● **Task**
The answer is one number: how many lines hold the string "Blender".

(A run of records)
*-*-*
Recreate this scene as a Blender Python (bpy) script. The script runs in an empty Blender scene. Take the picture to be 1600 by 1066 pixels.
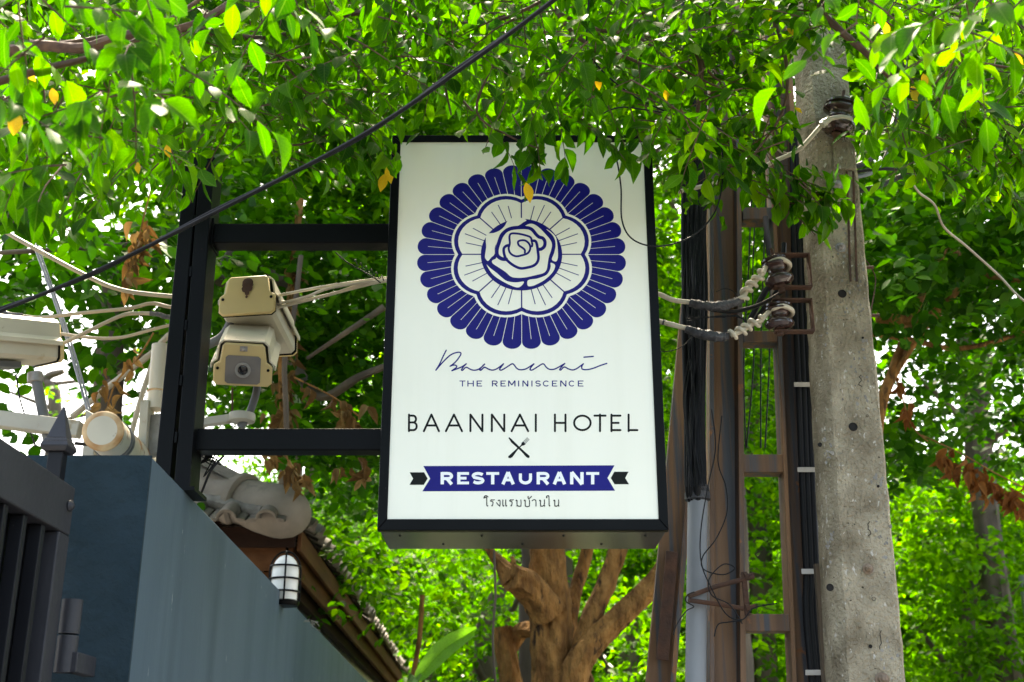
import bpy, math, random
import numpy as np
from mathutils import Vector, Matrix, Quaternion
R = math.radians
sc = bpy.context.scene
# ------------------------------------------------------------------ camera, sky, sun, exposure
F, PITCH, EYE = 1900.0, R(20), 1.6
CP, SP = math.cos(PITCH), math.sin(PITCH)
cd = bpy.data.cameras.new('camera'); cam = bpy.data.objects.new('camera', cd); sc.collection.objects.link(cam)
cam.location = (0, 0, EYE); cam.rotation_euler = (R(90) + PITCH, 0, 0)
cd.sensor_width = 36; cd.lens = 36 * F / 1600; cd.clip_end = 2000; cd.clip_start = .05
cd.dof.use_dof = True; cd.dof.focus_distance = 4.0; cd.dof.aperture_fstop = 4.3
sc.camera = cam
w = bpy.data.worlds.new('World'); sc.world = w; w.use_nodes = True
nt = w.node_tree; bg = nt.nodes['Background']
sky = nt.nodes.new('ShaderNodeTexSky'); sky.sky_type = 'NISHITA'; sky.sun_disc = False
SUN_EL, SUN_AZ = 60, -6          # azimuth measured from the view direction towards the right
sky.sun_elevation = R(SUN_EL); sky.sun_rotation = R(SUN_AZ); sky.air_density = 1.0; sky.dust_density = 5.0; sky.ozone_density = .6
nt.links.new(sky.outputs[0], bg.inputs[0]); bg.inputs[1].default_value = .15
sd = bpy.data.lights.new('sun', 'SUN'); sd.energy = 2.6; sd.angle = R(1.5); sd.color = (1, .95, .86)
so = bpy.data.objects.new('sun', sd); sc.collection.objects.link(so)
sv = Vector((math.sin(R(SUN_AZ)) * math.cos(R(SUN_EL)), math.cos(R(SUN_AZ)) * math.cos(R(SUN_EL)), math.sin(R(SUN_EL))))
so.rotation_euler = sv.to_track_quat('Z', 'Y').to_euler(); so.location = (0, 0, 20)
sc.view_settings.view_transform = 'Standard'; sc.view_settings.look = 'None'; sc.view_settings.gamma = 1
sc.view_settings.use_curve_mapping = False
sc.view_settings.exposure = 2.68
sc.view_settings.use_white_balance = True; sc.view_settings.white_balance_temperature = 7700; sc.view_settings.white_balance_tint = 8
sc.cycles.max_bounces = 7; sc.cycles.diffuse_bounces = 4; sc.cycles.transmission_bounces = 5; sc.cycles.glossy_bounces = 3
sc.cycles.caustics_reflective = False; sc.cycles.caustics_refractive = False

rnd = random.Random(7)
rng = np.random.default_rng(7)
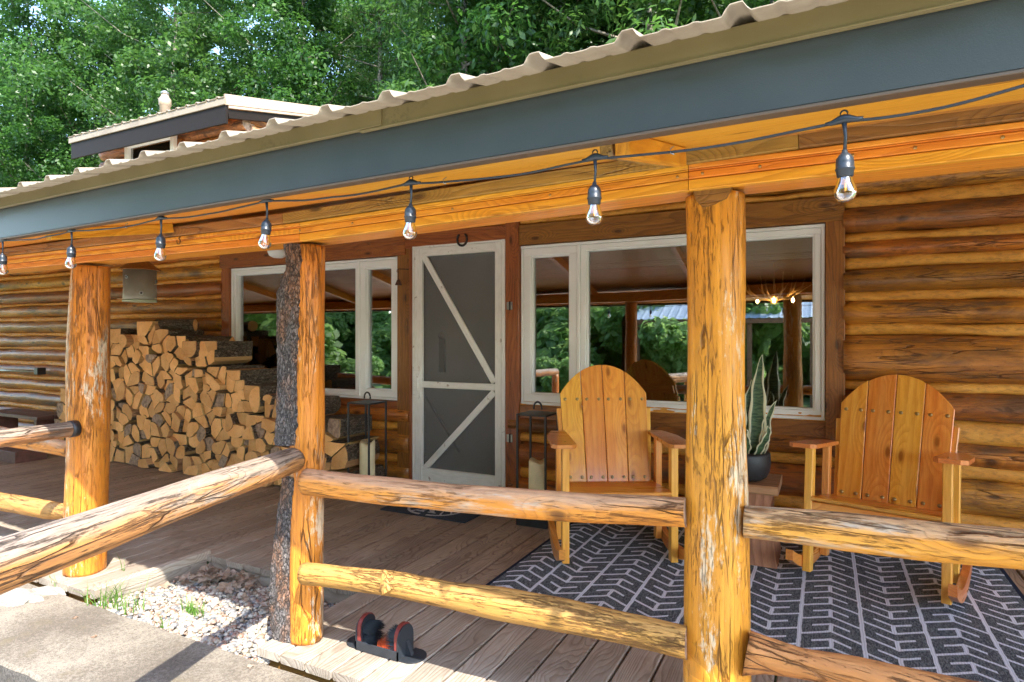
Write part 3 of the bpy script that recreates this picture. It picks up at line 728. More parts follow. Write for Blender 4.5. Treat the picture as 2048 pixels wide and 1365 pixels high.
board('diagonal_brace', (DW1 - sw * .75 - .01, WP - .066, zm - .04), (DW0 + sw + .01, WP - .066, DZ0 + .12), .055, .018, M['paint'], door, up=(0, 1, 0))
box('screen_mesh', DW0 + sw - .01, DW1 - sw * .75 + .01, WP - .052, WP - .0505, DZ0 + .1, DZ1 - .05, M['screen'], door)
# back face braces that read through the mesh
board('diagonal_brace', (DW0 + .05, WP - .035, zm - .05), (DW0 + .45, WP - .035, DZ0 + .3), .02, .01, M['int_dark'], door, up=(0, 1, 0))
# carved handle
hp = onY(833, 765, WP - .10)
hpoly = [(-.012, -.14), (.02, -.145), (.03, -.11), (.012, -.06), (.012, .05), (.03, .10), (.022, .14), (-.012, .145), (-.035, .11), (-.038, -.09)]
prism('door_handle', [(a, b) for a, b in hpoly], .03, M['paint'], door, Matrix.Translation(hp + Vector((0, .022, 0))) @ Matrix.Rotation(R(90), 4, 'X'))
for py in (612, 877):
    p = onY(1020, py, WP - .088)
    h = box('hinge', p.x - .03, p.x + .022, p.y - .003, p.y + .004, p.z - .032, p.z + .032, M['steel'], door)
    tube('hinge_pin', [p + Vector((0, -.006, -.036)), p + Vector((0, -.006, .036))], [.006, .006], M['dark_iron'], h, m=8)
idr = thing('inner_door', 'pale inner door behind the screen mesh with round knob', 'door', ((XD0 + XD1) / 2, WP + .1, 0))
box('door_panel', XD0 + .02, XD1 - .02, WP + .09, WP + .13, .04, 2.13, M['inner_door'], idr, 'z')
kp = onY(881, 672, WP + .05); ky = WP + .05
lathe('lock', [(0.001, 0), (.03, 0), (.034, .01), (.03, .03), (.001, .035)], M['dark_iron'], idr, (kp.x, ky + .03, kp.z), rot=Matrix.Rotation(R(90), 4, 'X'))
box('lock_plate', kp.x - .03, kp.x + .03, ky + .015, ky + .04, kp.z - .33, kp.z - .03, M['dark_iron'], idr, 'z')

# interior
room = tag(bpy.data.objects.new('interior', None), kind='structure'); col.objects.link(room)
def quadbox(name, x0, x1, y0, y1, z0, z1, mat, parent): return box(name, x0, x1, y0, y1, z0, z1, mat, parent)
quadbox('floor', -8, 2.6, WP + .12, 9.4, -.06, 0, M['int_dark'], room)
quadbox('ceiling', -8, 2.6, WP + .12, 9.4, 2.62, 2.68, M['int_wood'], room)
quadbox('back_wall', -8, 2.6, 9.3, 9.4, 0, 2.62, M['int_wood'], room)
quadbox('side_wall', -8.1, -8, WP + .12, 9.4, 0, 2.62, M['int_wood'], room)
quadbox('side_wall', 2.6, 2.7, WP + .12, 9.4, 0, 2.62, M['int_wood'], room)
cp = onY(1548, 600, 6.1)
ch = thing('antler_chandelier', 'lit antler chandelier seen through the right window', 'chandelier', cp)
lathe('hub', [(.001, -.05), (.03, -.04), (.035, .03), (.01, .05)], M['antler'], ch, cp)
wire('hanging_rod', [cp + Vector((0, 0, .03)), Vector((cp.x, cp.y, 2.62))], .006, M['dark_iron'], ch)
for q in range(9):
    a = q * .7 + .2; r1 = .16 + .05 * (q % 3)
    d = Vector((math.cos(a), math.sin(a), 0)); lift = .17 + .06 * (q % 2)
    ant = wire('antler', [cp + d * .02, cp + d * r1 * .6 + Vector((0, 0, .01)), cp + d * r1 + Vector((0, 0, .08)), cp + d * (r1 + .03) + Vector((0, 0, lift))], [.015, .013, .010, .003], M['antler'], ch)
    wire('tine', [cp + d * r1 * .8 + Vector((0, 0, .04)), cp + d * (r1 + .10) + Vector((.02, 0, .13))], [.009, .003], M['antler'], ant)
for px in (1515, 1548, 1586):
    p = onY(px, 602, 6.05); p.z = cp.z - .01
    b = lathe('bulb', [(.001, -.02), (.011, -.012), (.012, .0), (.006, .018), (.001, .03)], M['lit'], ch, p, 10)

# ============================================================ ROOF of the porch
EX0, EX1 = -3.09, .27
def Ye(X): return 1.33 + (X - EX0) * (1.21 - 1.33) / (EX1 - EX0)
ang = math.atan((1.21 - 1.33) / (EX1 - EX0)); SL = .235
E0 = Vector((-1.41, Ye(-1.41), 0))
roof = thing('porch_roof', 'long corrugated porch roof with dark grey fascia and orange plywood ceiling', 'roof', E0, ang)
RM = Matrix.Translation(E0) @ Matrix.Rotation(ang, 4, 'Z')
def rp(x, y, z): return RM @ Vector((x, y, z))
LX0, LX1 = -12., 4.2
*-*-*
● **The solution**
2